The old board’s purpose, not unlike that of the newly proposed version, he says, was “to promote competent language-area specialists to serve the needs of the United States.”

“It’s not a scary thing,” he says. “What does whether or not you’re competent in Arabic or Chinese or Farsi have to do with academic freedom?”

If the centers are worried, he says, “maybe they shouldn’t be taking the money.”

Mr. Mandaville, at Portland State, doesn’t yet know whether his center, which has received Title VI funds off and on since it opened, in 1961, will reapply for the money. He would rather receive it without strings. The next grant competition is set for the fall of 2005.

To him, the language of HR 3077 implies that a center’s Title VI support is conditional on “the committee’s potential review of your program, whether it serves national security interests.”

In the past 20 years, about half of the students who have completed Portland State’s undergraduate program in Middle East studies, which graduates 7 to 10 students each year, have gone on to government service, he says. The rest have gone to graduate school.

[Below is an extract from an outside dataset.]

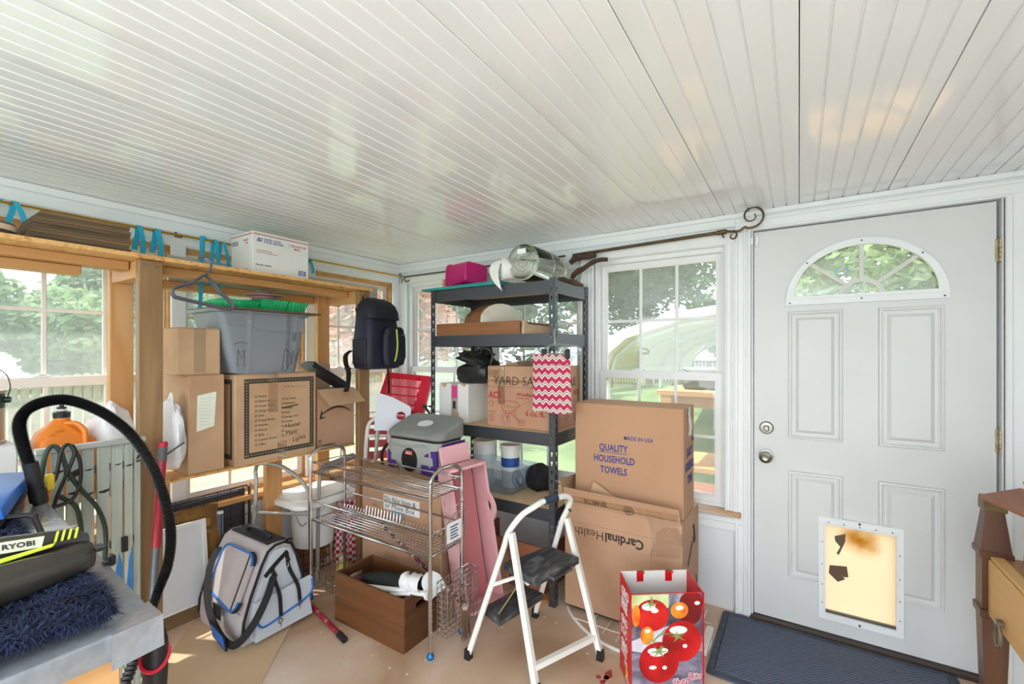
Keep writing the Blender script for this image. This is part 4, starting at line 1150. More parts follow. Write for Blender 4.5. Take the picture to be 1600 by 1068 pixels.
obj('strap', strap([(.13, .06, .06), (.14, .055, -.02), (.143, .05, -.14), (.14, .05, -.17)], .016), blackf, t, local=True)
obj('strap', strap([(-.13, .08, .12), (-.165, .085, .09), (-.165, .085, .04), (-.145, .085, -.02), (-.15, .085, -.09), (-.165, .085, -.14)], .03, .008), blackf, t, local=True)
g = G(); g.box((-.17, .075, .0), (-.135, .10, .012), bev=.002); obj('buckle', g, black, t, local=True)

# ------------------------------------------------------------------ steel shelf unit
t = thing('steel_shelf', 'charcoal steel shelving unit with slotted posts in front of the double window', 'shelf', (2.41, 1.585, 0))
SX0, SX1, SY0, SY1, SH = 2.187, 2.645, 1.130, 2.045, 1.822
def slot_plate(w, h):
    loops = [rect(0, 0, w, h)]
    n = int(h / .0508)
    for k in range(n):
        z = .03 + k * .0508; c = w * .52
        loops.append([(c - .0035, z - .012), (c + .0035, z - .012), (c + .0035, z), (c + .0065, z + .003), (c + .0065, z + .008), (c + .003, z + .0115), (c - .003, z + .0115), (c - .0065, z + .008), (c - .0065, z + .003), (c - .0035, z)])
    g = G(); g.plate(loops, .0022); me = bpy.data.meshes.new('slot'); g.bm.to_mesh(me); g.bm.free(); return me
sp_me = slot_plate(.036, SH)
for (x, y, dx, dy) in ((SX0, SY0, 1, 1), (SX0, SY1, 1, -1), (SX1, SY0, -1, 1), (SX1, SY1, -1, -1)):
    g = G()
    g.mesh_in(sp_me.copy(), frm((x, y, 0), (0, dy, 0), (0, 0, 1)) if True else None)
    g.mesh_in(sp_me.copy(), frm((x, y, 0), (dx, 0, 0), (0, 0, 1)))
    g.box((x, y, 0), (x + dx * .04, y + dy * .04, .004))
    obj('post', g, steel_d, t, smooth=False)
pb = mottle('particle_board', ('#c9ab84', '#d9bd97'), 30, rough=.8)
for zt in (1.808, 1.515, .955, .535):
    prof = [(0, 0), (.003, 0), (.003, .026), (.012, .030), (.012, .040), (.003, .044), (.003, .068), (.022, .068), (.022, .071), (0, .071)]
    for x, s in ((SX0 + .003, 1), (SX1 - .003, -1)):
        g = G(); g.loft([[(x + s * (a - 0), y, zt - .071 + z - .0) for a, z in prof] for y in (SY0 + .003, SY1 - .003)]); obj('beam', g, steel_d, t, smooth=False)
    for y, s in ((SY0 + .003, 1), (SY1 - .003, -1)):
        g = G(); g.loft([[(x, y + s * a, zt - .071 + z) for a, z in prof] for x in (SX0 + .003, SX1 - .003)]); obj('beam', g, steel_d, t, smooth=False)
    g = G(); g.box((SX0 + .007, SY0 + .007, zt - .012), (SX1 - .007, SY1 - .007, zt + .001)); obj('shelf_board', g, pb, t, smooth=False)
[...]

“We do serve the national interest,” Mr. Mandaville says. “We always have. We don’t need Congress to tell us to do this.”

If the legislation passes the Senate and becomes law, he says, then “we become subject to the whims of whatever administration is in power,” and to shifts in whatever part of the world dominates the news.

For now, Brandeis officials say only that they are unsure whether they will seek federal support for their new center. But the university’s president, Mr. Reinharz, has some idea of one subject the program should focus on -- the study of Islam.

Plenty of think tanks and academic centers already deal with the subject of terrorism, he says. An examination of Islam, however, does belong in the new program’s work, he says. Islam is “not by definition a fundamentalist religion,” he says. “All religions have fundamentalist elements. Clearly it’s of major concern today.”